Hello again,
I want to fucking scream. Or hit something. Not someone. Trust me. Just trust me. But I want to hit something. It’s gotta be inanimate. Maybe I won’t hit it at all. Is that too white of me? To want to hit a wall or a thing that I can’t actually hurt? Or can I hurt it?
What would the Shinto people think? If I punched a wall, would they punch me back? Or would they lay prostrate and do a backflip like a toy frog? I don’t seem to know much of anything (but isn’t it better that way?)
Or maybe I want to scream. I have a grand vision for it: my throat will go raw. The inside of my esophagus will be like a carpet of tenderized, rotten steak, then I want to smell the tang of blood building up until I’m gurgling on a mix of that thick, aroused saliva and blood as red as cheap paint.
I want to cough it and clear it out into my hand where I can rub it dry, then I want to scream again. I don’t know why. I can’t tell you why. I can’t tell you (or prove to you) that the cat DEFINITELY won’t bite your fingers off. I can’t prove to you that we won’t end up both dead. In fact, we’ll both end up dead. Not at the same time, I imagine. But it’s GONNA HAPPEN.
My greatest fucking fear is realizing that I’ll just never be able to scream.
Where’s the field I can go to? Tell me. Tell me where there’s a mound of dirt, even a grave, that I can pop my head into and just let it loose. I get why wolves howl. I’m not saying I’m a faggot or anything and I think I’m a wolf or a dog or a dragon in jean shorts who has a scat fetish. I’m not saying that at all. I’m just saying that I want to scream because there’s something in the pit of my ass (something Jung put there, or Freud put there, or the Devil Himself put there) that’s trying to clamber its way up my intestines and into my throat where it can open its even-tinier mouth and vomit out a cry like you would never believe could come out of a throat-animal of that size.

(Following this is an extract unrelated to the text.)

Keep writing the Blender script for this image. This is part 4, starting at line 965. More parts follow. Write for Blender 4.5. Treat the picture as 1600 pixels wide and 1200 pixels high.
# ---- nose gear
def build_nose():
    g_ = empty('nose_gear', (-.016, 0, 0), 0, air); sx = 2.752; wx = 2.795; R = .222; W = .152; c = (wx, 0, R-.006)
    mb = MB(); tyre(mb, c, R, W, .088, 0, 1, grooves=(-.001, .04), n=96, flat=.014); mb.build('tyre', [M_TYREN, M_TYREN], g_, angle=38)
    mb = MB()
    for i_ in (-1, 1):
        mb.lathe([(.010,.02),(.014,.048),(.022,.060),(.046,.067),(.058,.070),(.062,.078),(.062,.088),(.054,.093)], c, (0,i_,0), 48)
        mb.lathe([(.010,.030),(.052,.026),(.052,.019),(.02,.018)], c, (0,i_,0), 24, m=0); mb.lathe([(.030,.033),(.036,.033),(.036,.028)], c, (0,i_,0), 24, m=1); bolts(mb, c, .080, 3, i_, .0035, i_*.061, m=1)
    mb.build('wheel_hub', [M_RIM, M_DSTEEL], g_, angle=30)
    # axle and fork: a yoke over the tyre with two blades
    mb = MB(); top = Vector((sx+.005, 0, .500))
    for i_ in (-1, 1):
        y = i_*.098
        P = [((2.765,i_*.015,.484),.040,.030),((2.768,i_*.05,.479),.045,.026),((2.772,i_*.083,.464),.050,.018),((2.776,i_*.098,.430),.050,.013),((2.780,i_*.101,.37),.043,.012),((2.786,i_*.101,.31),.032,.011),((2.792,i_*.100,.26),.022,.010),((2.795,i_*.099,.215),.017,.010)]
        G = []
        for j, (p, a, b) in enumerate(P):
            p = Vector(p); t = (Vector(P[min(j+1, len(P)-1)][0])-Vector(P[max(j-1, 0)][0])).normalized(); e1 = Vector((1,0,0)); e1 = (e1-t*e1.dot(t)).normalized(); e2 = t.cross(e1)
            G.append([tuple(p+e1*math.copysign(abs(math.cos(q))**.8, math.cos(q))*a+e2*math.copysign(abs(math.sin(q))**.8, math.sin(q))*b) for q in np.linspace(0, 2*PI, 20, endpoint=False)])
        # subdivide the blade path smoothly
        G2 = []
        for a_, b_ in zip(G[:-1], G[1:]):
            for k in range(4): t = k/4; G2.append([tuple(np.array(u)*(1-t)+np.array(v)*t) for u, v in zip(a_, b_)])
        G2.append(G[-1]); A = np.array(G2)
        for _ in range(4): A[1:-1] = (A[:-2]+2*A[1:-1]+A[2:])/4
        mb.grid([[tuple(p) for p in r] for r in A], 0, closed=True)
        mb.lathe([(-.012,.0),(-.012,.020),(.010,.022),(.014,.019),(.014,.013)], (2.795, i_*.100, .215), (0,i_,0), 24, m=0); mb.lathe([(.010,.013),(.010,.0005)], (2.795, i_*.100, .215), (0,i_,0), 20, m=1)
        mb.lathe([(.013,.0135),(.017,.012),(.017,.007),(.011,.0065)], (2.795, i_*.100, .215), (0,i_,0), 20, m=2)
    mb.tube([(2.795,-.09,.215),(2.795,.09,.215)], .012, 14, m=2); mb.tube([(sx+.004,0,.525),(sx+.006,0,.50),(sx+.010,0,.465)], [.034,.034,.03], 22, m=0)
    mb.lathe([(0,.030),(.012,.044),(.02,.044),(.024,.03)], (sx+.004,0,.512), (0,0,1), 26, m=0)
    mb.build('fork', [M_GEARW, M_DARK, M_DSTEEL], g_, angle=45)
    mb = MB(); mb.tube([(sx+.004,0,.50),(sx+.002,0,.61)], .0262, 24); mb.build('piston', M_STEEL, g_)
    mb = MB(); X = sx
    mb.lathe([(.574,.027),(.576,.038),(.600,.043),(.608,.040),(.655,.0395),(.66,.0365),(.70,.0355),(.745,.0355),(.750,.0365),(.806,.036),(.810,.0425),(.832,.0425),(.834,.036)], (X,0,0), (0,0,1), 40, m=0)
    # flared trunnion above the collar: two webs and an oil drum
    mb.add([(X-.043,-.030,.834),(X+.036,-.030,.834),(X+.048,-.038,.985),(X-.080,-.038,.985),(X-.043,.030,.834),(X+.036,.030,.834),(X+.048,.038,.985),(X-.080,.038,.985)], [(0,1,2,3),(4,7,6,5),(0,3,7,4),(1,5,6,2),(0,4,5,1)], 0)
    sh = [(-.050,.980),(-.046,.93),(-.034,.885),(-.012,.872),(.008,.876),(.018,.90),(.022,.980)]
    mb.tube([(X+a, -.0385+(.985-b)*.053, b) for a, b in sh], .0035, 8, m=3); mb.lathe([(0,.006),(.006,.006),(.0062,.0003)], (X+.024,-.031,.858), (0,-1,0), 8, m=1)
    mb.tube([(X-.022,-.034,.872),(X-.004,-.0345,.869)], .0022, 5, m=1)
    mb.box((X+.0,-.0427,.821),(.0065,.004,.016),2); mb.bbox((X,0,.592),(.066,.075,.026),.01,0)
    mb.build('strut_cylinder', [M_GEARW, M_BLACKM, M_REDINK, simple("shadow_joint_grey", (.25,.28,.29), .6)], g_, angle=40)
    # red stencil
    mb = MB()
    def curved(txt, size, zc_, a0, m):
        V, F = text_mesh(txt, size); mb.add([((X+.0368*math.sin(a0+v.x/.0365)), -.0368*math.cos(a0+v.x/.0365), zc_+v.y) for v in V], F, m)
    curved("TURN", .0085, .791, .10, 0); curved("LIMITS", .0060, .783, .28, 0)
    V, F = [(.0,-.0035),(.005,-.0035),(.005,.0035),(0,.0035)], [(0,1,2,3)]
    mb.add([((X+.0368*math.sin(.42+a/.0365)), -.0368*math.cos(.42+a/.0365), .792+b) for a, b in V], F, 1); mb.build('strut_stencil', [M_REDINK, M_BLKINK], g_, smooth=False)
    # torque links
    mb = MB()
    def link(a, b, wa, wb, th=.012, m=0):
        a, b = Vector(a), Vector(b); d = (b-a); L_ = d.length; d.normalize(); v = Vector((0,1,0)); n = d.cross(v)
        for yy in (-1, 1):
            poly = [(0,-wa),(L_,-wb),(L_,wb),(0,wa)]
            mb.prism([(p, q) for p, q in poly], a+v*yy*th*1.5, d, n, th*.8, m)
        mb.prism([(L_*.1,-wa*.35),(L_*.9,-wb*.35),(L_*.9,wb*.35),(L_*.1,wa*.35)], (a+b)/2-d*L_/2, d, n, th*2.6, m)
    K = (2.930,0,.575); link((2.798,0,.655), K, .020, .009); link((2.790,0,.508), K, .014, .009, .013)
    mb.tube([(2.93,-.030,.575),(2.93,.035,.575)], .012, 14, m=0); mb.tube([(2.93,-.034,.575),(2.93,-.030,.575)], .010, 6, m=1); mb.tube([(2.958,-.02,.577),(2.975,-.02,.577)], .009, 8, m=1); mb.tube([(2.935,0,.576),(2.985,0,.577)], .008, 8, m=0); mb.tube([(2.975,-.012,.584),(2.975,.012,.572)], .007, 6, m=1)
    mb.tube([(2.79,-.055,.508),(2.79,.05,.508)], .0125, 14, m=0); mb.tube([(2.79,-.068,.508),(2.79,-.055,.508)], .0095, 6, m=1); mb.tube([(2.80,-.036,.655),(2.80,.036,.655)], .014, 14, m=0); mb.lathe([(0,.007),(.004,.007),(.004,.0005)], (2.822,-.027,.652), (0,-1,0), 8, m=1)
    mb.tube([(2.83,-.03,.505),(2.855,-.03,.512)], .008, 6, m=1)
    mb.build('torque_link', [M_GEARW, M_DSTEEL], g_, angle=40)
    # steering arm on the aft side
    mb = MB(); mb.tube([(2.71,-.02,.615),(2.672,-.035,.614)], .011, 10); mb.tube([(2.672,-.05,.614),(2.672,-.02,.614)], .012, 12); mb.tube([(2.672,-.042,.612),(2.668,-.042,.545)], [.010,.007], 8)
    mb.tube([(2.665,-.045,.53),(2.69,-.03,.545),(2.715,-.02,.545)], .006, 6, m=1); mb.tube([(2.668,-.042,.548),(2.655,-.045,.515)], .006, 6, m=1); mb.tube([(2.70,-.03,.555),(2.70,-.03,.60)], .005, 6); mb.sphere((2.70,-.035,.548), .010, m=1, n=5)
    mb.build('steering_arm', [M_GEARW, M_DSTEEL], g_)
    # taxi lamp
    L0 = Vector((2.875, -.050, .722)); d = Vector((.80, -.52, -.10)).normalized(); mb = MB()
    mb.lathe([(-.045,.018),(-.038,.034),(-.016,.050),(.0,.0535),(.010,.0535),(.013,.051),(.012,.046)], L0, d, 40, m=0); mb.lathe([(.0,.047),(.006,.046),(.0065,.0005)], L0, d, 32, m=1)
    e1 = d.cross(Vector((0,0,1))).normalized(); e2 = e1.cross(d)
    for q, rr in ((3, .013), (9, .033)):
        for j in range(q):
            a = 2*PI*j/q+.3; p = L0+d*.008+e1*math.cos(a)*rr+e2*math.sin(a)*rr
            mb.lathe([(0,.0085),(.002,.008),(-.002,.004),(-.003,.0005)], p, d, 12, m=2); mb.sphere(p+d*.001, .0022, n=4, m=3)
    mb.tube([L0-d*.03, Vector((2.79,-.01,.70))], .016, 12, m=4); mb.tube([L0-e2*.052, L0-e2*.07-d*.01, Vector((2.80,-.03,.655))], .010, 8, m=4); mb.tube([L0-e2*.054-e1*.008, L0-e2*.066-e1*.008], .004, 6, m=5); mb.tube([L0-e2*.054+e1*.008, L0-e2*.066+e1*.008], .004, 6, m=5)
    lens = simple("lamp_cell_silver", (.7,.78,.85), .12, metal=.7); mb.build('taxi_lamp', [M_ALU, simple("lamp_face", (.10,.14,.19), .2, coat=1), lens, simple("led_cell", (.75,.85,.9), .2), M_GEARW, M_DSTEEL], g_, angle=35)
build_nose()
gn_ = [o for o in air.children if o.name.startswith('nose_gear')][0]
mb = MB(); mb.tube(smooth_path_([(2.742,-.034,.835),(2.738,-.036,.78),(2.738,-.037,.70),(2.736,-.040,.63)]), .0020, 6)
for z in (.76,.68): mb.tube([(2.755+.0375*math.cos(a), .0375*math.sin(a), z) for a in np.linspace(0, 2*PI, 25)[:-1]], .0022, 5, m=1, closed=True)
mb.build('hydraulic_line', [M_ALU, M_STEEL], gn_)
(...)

But the worst thing of all is that it’s taken me so long to realize that we really are animals. Take away the pretension or the precociousness of a statement like that and what are you left with? The truth. It’s so true that it scares me. I always used to say it as a statement of defiance against the possibility of base urges. But now that I just want to scream until I’m fucking dead, I get it.
So anyway, I thought I’d tutorialize it. The screaming. You open your mouth until the vomit just comes out without trying. You keep letting the vomit fall out (make sure you’re still bent over) until there’s no more of it. Then you wrap your arms around your abdomen and squeeze like you’re a fucking concertina. Then just retch out a screech like a fucking tire peeling out in the seventh circle. When you run out of breath, suck in another and make sure it makes a sound like a reverse wooshing. Then go again and again and again and again and again until you’re so exhausted that you actually might die.
Disclaimer: if you die it’s not my fault.
Then you make the choice: are you gonna be screaming forever until you die or are you just gonna die now?